::: Dataset excerpt :::
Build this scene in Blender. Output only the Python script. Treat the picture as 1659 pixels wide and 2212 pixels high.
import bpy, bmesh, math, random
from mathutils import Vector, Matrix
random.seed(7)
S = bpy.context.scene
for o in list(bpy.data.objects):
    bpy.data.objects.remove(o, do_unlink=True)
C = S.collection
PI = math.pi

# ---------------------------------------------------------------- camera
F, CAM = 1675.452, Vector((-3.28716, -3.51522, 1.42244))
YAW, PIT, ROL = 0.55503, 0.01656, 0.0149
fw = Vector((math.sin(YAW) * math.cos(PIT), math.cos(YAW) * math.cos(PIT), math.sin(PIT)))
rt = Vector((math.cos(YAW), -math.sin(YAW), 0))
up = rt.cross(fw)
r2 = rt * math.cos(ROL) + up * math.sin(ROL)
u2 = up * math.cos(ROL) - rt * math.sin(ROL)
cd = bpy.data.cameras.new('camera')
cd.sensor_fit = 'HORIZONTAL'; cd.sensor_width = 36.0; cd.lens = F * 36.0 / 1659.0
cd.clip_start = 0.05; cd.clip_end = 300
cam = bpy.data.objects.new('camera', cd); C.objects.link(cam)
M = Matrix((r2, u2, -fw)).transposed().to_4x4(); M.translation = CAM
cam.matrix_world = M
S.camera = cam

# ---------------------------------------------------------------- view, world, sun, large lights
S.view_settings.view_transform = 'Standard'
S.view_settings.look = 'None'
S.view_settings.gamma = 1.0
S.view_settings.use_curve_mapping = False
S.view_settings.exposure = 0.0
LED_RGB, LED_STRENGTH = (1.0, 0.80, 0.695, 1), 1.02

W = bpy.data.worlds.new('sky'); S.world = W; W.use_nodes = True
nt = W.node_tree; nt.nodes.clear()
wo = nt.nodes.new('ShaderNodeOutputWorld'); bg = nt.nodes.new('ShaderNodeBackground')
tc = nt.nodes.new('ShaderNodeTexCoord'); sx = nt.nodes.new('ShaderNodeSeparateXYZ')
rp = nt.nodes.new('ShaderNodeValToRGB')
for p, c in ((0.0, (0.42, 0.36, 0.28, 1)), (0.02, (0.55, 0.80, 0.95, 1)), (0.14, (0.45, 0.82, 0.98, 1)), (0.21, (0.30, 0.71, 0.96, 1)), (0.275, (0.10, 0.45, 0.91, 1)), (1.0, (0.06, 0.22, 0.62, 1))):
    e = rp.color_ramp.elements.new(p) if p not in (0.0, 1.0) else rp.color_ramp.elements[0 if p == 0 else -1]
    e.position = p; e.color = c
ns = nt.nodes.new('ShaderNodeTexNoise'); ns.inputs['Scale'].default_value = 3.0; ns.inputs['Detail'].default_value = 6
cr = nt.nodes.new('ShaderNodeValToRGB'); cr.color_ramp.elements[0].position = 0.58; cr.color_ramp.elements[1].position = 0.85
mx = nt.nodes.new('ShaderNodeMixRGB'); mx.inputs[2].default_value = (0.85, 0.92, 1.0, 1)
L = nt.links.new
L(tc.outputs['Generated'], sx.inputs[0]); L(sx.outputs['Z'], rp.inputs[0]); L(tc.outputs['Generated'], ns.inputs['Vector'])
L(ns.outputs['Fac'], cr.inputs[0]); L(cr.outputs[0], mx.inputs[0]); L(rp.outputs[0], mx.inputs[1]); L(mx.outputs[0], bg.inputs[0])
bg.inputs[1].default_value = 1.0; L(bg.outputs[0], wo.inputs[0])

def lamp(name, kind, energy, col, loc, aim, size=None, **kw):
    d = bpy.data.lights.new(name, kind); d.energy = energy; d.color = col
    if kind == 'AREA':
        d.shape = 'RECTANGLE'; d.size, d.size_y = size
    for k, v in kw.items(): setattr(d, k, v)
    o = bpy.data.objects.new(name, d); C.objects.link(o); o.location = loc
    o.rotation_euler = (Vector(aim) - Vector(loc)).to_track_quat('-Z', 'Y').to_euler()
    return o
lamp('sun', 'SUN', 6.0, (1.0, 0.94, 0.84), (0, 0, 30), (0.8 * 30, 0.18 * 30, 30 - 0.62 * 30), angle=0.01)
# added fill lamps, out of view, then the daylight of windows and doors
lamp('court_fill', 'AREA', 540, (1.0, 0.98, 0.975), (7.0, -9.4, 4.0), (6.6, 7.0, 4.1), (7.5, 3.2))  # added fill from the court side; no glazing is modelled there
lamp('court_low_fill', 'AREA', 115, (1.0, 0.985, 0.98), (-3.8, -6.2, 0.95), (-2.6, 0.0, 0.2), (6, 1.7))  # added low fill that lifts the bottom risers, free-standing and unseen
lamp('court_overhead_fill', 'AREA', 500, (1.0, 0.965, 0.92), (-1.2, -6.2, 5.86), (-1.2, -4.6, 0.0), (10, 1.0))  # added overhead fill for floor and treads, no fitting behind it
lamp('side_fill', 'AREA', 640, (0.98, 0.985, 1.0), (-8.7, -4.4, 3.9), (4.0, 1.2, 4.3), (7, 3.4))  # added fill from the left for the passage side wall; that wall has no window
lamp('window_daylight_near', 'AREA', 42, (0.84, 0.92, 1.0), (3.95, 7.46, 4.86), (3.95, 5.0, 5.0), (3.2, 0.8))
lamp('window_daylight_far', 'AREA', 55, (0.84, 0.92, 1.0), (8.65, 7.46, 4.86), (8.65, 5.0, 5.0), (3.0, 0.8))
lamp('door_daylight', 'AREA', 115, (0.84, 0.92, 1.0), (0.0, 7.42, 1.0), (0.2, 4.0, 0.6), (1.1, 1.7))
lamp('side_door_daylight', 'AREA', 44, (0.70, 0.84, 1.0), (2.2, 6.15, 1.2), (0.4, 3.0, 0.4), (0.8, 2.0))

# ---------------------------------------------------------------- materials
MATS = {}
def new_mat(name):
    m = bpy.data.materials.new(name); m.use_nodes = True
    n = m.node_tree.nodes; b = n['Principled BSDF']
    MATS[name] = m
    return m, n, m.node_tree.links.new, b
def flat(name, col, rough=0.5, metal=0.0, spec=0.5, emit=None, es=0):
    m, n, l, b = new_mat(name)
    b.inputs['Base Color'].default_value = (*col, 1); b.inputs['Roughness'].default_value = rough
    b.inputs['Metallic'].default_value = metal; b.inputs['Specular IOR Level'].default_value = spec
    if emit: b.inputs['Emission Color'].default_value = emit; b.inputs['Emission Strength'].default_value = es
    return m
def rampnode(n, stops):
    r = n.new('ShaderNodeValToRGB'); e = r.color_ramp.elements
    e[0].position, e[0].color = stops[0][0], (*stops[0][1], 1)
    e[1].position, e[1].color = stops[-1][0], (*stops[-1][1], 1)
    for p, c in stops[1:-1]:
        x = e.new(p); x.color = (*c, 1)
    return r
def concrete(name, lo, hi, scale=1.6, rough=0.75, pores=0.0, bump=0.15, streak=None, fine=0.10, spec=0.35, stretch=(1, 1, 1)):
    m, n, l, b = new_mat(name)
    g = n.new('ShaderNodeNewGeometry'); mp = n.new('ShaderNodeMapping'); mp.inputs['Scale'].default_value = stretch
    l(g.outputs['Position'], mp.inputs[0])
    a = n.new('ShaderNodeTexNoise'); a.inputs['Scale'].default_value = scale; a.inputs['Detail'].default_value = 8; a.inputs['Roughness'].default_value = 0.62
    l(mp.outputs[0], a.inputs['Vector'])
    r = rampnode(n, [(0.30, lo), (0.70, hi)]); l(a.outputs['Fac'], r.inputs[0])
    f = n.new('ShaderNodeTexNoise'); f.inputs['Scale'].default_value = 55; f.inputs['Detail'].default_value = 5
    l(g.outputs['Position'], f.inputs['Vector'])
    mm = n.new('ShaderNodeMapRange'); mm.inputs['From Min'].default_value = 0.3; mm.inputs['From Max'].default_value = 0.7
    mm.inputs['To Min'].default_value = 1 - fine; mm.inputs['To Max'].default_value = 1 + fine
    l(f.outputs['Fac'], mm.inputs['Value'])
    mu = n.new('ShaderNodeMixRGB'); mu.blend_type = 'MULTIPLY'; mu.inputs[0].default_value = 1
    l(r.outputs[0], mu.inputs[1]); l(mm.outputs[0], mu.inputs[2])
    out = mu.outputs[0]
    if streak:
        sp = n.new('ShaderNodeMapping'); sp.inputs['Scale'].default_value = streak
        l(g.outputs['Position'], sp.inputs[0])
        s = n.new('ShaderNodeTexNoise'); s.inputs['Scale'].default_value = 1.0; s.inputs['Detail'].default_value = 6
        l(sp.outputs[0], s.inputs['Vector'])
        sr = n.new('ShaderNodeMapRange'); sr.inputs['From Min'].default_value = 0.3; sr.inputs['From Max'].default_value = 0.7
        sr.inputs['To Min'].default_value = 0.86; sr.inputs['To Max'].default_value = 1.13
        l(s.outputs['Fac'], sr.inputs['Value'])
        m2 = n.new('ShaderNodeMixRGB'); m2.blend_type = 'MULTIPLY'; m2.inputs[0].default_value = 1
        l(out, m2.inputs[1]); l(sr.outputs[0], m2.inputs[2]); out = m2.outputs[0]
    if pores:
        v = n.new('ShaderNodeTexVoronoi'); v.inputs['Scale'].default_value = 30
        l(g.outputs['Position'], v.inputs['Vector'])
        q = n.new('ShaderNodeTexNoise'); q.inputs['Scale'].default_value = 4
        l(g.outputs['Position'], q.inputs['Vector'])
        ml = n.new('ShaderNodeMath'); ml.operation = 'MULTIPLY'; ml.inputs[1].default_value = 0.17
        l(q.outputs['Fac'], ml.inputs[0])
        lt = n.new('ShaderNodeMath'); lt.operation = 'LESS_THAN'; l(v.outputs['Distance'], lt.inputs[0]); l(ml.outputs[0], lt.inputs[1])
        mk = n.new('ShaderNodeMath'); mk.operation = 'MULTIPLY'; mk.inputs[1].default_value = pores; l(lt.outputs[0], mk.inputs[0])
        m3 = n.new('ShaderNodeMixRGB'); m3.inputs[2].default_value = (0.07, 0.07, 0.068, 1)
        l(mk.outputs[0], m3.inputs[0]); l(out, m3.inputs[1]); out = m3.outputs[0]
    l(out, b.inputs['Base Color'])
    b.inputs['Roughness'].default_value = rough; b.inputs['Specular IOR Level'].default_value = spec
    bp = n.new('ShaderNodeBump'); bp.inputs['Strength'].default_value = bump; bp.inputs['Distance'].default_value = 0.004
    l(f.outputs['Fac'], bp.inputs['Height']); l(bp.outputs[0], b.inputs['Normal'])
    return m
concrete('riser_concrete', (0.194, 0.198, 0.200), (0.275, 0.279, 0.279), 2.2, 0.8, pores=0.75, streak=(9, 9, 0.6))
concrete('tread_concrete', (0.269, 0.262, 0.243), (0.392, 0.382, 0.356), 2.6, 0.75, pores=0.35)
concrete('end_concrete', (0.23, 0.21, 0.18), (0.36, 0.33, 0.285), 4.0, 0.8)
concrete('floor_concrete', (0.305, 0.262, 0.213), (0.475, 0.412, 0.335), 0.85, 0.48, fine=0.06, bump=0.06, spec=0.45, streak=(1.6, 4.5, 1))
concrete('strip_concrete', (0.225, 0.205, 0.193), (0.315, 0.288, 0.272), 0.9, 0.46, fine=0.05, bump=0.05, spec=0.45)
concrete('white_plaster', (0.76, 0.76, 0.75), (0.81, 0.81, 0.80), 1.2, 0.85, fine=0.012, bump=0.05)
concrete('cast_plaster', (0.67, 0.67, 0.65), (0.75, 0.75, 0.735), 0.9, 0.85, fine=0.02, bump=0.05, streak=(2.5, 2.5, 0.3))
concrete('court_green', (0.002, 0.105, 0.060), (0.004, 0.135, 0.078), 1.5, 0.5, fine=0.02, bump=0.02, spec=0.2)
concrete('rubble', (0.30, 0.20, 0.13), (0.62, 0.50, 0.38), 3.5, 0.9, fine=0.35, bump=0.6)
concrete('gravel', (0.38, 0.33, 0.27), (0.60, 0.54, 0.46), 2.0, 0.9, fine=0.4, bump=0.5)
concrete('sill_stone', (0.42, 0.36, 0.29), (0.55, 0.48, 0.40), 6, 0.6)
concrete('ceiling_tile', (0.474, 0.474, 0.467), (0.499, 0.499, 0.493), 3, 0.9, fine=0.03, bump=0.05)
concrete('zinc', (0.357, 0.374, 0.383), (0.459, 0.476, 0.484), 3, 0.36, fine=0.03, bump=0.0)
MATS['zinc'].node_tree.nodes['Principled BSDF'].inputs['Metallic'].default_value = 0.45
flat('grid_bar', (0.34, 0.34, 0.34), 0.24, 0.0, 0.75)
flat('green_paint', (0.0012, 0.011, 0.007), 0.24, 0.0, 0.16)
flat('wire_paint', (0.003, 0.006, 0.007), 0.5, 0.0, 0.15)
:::
Stated exercise :: Write out a verbatim copy of the data, beginning with its first line and ending with the line that contains "LED_RGB, LED_STRENGTH = (1.0, 0.80, 0.695, 1), 1.02".

Solution to this task ::
Build this scene in Blender. Output only the Python script. Treat the picture as 1659 pixels wide and 2212 pixels high.
import bpy, bmesh, math, random
from mathutils import Vector, Matrix
random.seed(7)
S = bpy.context.scene
for o in list(bpy.data.objects):
    bpy.data.objects.remove(o, do_unlink=True)
C = S.collection
PI = math.pi

# ---------------------------------------------------------------- camera
F, CAM = 1675.452, Vector((-3.28716, -3.51522, 1.42244))
YAW, PIT, ROL = 0.55503, 0.01656, 0.0149
fw = Vector((math.sin(YAW) * math.cos(PIT), math.cos(YAW) * math.cos(PIT), math.sin(PIT)))
rt = Vector((math.cos(YAW), -math.sin(YAW), 0))
up = rt.cross(fw)
r2 = rt * math.cos(ROL) + up * math.sin(ROL)
u2 = up * math.cos(ROL) - rt * math.sin(ROL)
cd = bpy.data.cameras.new('camera')
cd.sensor_fit = 'HORIZONTAL'; cd.sensor_width = 36.0; cd.lens = F * 36.0 / 1659.0
cd.clip_start = 0.05; cd.clip_end = 300
cam = bpy.data.objects.new('camera', cd); C.objects.link(cam)
M = Matrix((r2, u2, -fw)).transposed().to_4x4(); M.translation = CAM
cam.matrix_world = M
S.camera = cam

# ---------------------------------------------------------------- view, world, sun, large lights
S.view_settings.view_transform = 'Standard'
S.view_settings.look = 'None'
S.view_settings.gamma = 1.0
S.view_settings.use_curve_mapping = False
S.view_settings.exposure = 0.0
LED_RGB, LED_STRENGTH = (1.0, 0.80, 0.695, 1), 1.02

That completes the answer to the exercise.